City Hall wrapped up 2024 with a zero balance in its operating checkbook

Chicago closed the books on 2024 with an unassigned balance of zero for the first time in recent memory, in part because the Chicago Public Schools failed to reimburse the city for a $175 million pension payment for non-teaching school employees.

At the end of 2023, the unassigned balance not yet dedicated for a specific purpose was $226.6 million, even after Johnson followed his predecessor Lori Lightfoot’s lead by devoting $306.6 million to a “pension advance” that exceeded Chicago’s statutory requirement.

But a year later, the consumer equivalent of the city’s operating checkbook was totally depleted and the city’s overall deficit was $161 million.

Chief Financial Officer Jill Jaworski cited two factors outside the city’s control for that unprecedented decision: a $165 million reduction in Chicago’s share of revenues from the personal property replacement tax, and the disputed school pension payment.

Mayor Brandon Johnson assumed CPS would reimburse the city and chose to include the $175 million pension payment in both his 2024 and 2025 city budgets. But the city has yet to receive that payment from CPS, and it’s one of the reasons why CPS CEO Pedro Martinez was fired.

“We would’ve had a significant surplus had we received one or both of those,” Jaworski told reporters. “Because of those two items, we ended up in a deficit position and…ended up using up…the unassigned fund balance.”

Jaworski stressed that Chicago still has over $6 billion in cash, including long-term reserves generated by former Mayor Richard M. Daley’s decision to forgo decades of revenue by privatizing Chicago parking meters and the Chicago Skyway; enterprise and tax-increment-financing (TIF) funds, and a total fund balance of $360 million.

Interim Comptroller Mike Belsky described the unassigned balance as the “bottom of…a waterfall,” adding, “You have to look at all categories of fund balance — not just unassigned.”

Last week, Interim CPS CEO Macquline King pegged the CPS budget deficit at $730 million — hundreds of millions more than the one released by Martinez — that includes the disputed pension payment.

“We’ve overcome a big hurdle with CPS…They’re being realistic about what their actual budget gap is.

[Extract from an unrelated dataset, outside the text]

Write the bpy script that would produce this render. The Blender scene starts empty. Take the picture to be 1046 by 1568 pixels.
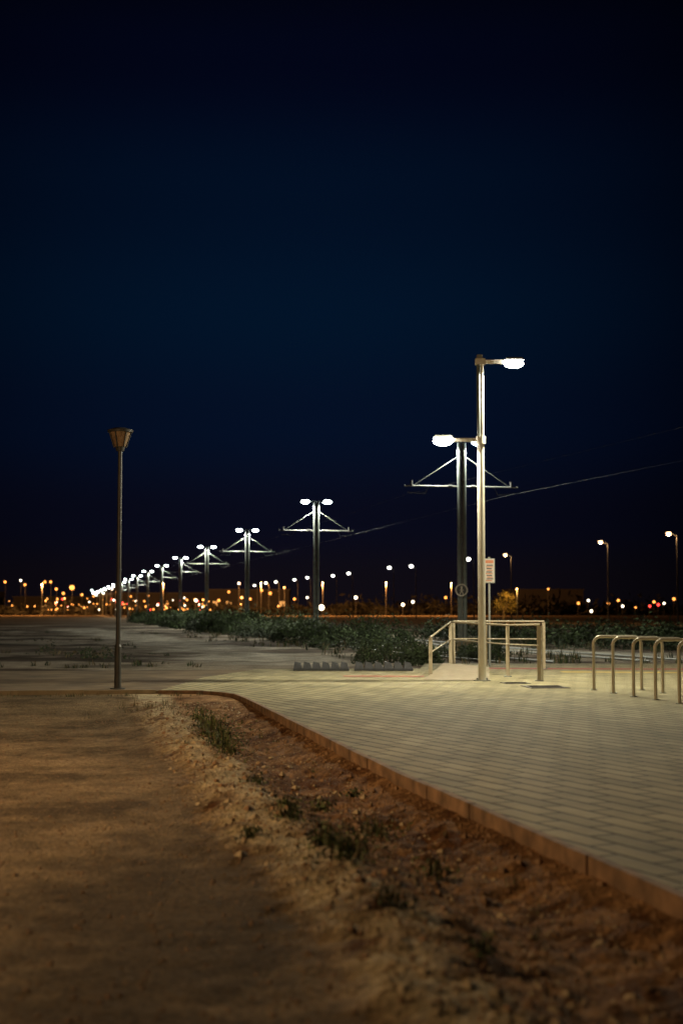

And it does recognize this commitment,” Budget Director Annette Guzman said.

Downtown Ald. Bill Conway (34th) said he remained worried about the city’s financial outlook, even though city revenues are “over-performing” by $78.7 million through the first five months of this year, and city spending is down by $79 million.

Ending 2024 with an unassigned fund balance of zero still “gives me great concern, as is the entire fiscal mess that we’re facing,” Conway said.

Equally alarming to Conway is the fact that the disputed CPS pension payment “was actually $289 million and the mayor’s office, without talking to anybody, let them take it down to $175” million, Conway said. “It’s amazing that he couldn’t get the school board that he appointed a majority of to even cover the reduced portion.”

Monday’s briefings were timed to coincide with the June 30 release of the comprehensive annual financial report by Deloitte that doubles as the city’s audit.

The mayor’s budget team also released preliminary results of a consulting study that finds legalizing video gaming in Chicago is not worth pursuing.

A consultant hired by the Johnson administration has concluded that video gaming revenue would be nominal at best, and that legalizing those machines in Chicago bars and restaurants could actually end up costing the city money because of the impact it would have on slot machines at Bally’s temporary casino — and the permanent casino it is building in the River West neighborhood.

That’s in part because the tax on slot machine revenue would be nearly four times higher than it is on video gaming terminals.

For years, City Council members across the city have pushed for Chicago to lift its ban on video gaming. They have viewed it as a financial panacea of sorts and a salvation for neighborhood bars and restaurants struggling to stay in business.

Jaworski was asked whether she hopes the new research drives a final nail into the coffin of video gaming in Chicago.

“What the data says is that it makes a really big difference on casino revenues…It shows that we’re not gonna make much. We risk actually losing money and having less revenues overall from gaming. And if we do make money, it’s not going to be a very large lift,” she said. “So, it may put it to rest.”

Finance Committee Chair Pat Dowell (3rd) said she was “not impressed with the numbers” she heard from the city study. But Dowell added, “For the last three years, video gaming advocates have been clamoring for the city to implement” video gaming and, “I don’t know that this kind of analysis is going to put that chatter to rest.”